Les obligations d’État offrent un potentiel de rendement raisonnable et un risque de valorisation modeste
Le taux des obligations américaines à 30 ans a grimpé à plus de 5 % en mai 2025, son plus haut niveau depuis la fin de 2023, en raison de préoccupations budgétaires. Les taux des obligations à plus court terme n’ont pas autant augmenté. Par conséquent, l’écart entre les obligations du Trésor américain à 2 ans et à 30 ans n’a jamais été aussi large depuis le début de 2022. L’inflation étant relativement stable, l’augmentation des taux obligataires a été principalement attribuable à la hausse des taux d’intérêt réels. La hausse des taux réels témoigne d’une amélioration de la conjoncture économique, mais elle intègre aussi une hausse de la prime de risque en raison des inquiétudes grandissantes au sujet de l’endettement aux États-Unis. Cependant, la hausse des taux réels sera probablement limitée dans une perspective à long terme en raison de facteurs structurels tels que le vieillissement de la population et la diminution du potentiel de croissance, alors que les économies en développement plient sous le poids d’un endettement beaucoup plus élevé. Par conséquent, à 4,40 %, le taux des obligations américaines à 10 ans est attrayant, car il se situe légèrement au-dessus de la limite supérieure du point d’équilibre estimé par notre modèle. Nous prévoyons que le taux des obligations américaines à 10 ans fléchira légèrement pour s’établir à 4,25 % au cours de la prochaine année, procurant des rendements oscillant autour de 5 % en contrepartie d’un risque de valorisation modeste.

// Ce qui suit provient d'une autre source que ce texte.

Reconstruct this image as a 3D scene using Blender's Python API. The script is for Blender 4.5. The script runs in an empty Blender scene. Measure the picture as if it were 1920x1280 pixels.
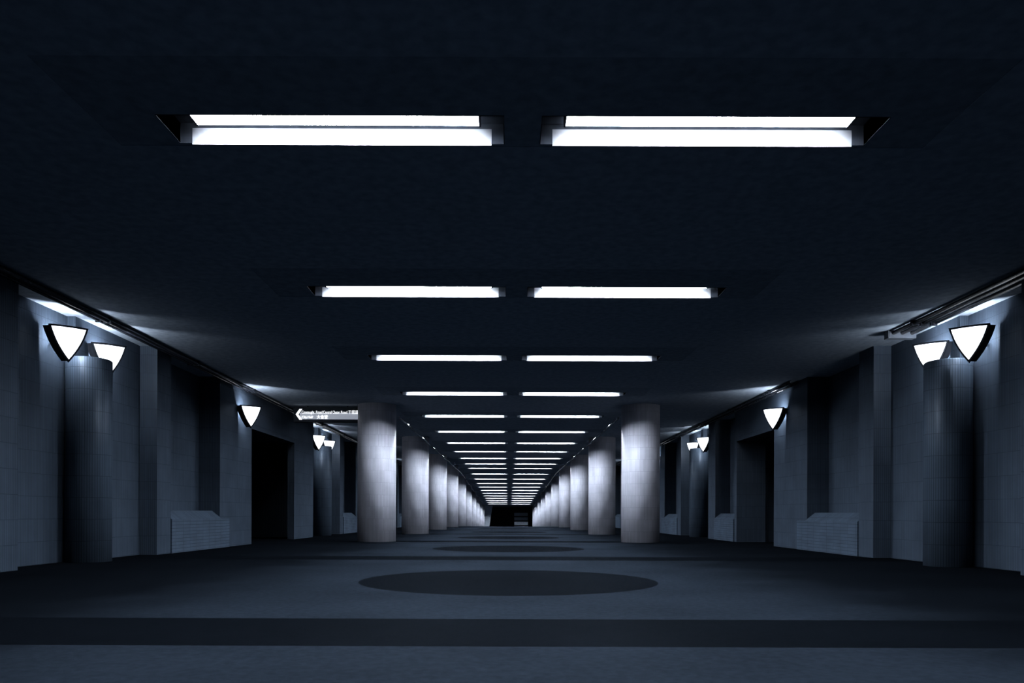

Les actions mondiales ont récupéré leurs pertes précédentes et les marchés autres qu’américains mènent désormais le bal
Les actions ont enregistré de lourdes pertes, avant d’afficher une remontée impressionnante en raison des changements majeurs apportés au discours sur la politique commerciale des États-Unis. Les droits de douane ont déclenché un délestage intense, faisant passer à des niveaux extrêmes de nombreux indicateurs techniques et de confiance que nous suivons et permettant aux actions internationales de prendre la tête du marché au détriment des actions américaines. Compte tenu de l’annonce de reports pour l’imposition des droits de douane et des progrès accomplis dans les négociations d’accords commerciaux, la plupart des marchés ont récupéré la totalité de leurs pertes et certains marchés, en particulier les marchés internationaux, ont atteint des sommets. À ce stade, nos modèles indiquent que les actions mondiales sont correctement évaluées et offrent un potentiel de rendement intéressant, surtout sur les marchés autres qu’américains. En ce qui concerne les sociétés de l’indice S&P 500, l’incertitude entourant la politique commerciale américaine a plombé les prévisions de bénéfices. Les analystes s’attendent maintenant à une croissance globale des bénéfices de 8,5 % en 2025 et de 13,5 % en 2026, comparativement à 14 % et à 15 %, respectivement, plus tôt cette année. Selon un scénario optimiste, l’indice S&P 500 pourrait générer un rendement global annualisé de 9 % du 31 mai 2025 au 31 décembre 2026. Ce résultat nécessiterait vraisemblablement que beaucoup de choses se déroulent bien, notamment de nouveaux progrès sur le plan des échanges commerciaux, l’assouplissement de la politique monétaire de la Fed, l’optimisme des consommateurs et une solide croissance des bénéfices.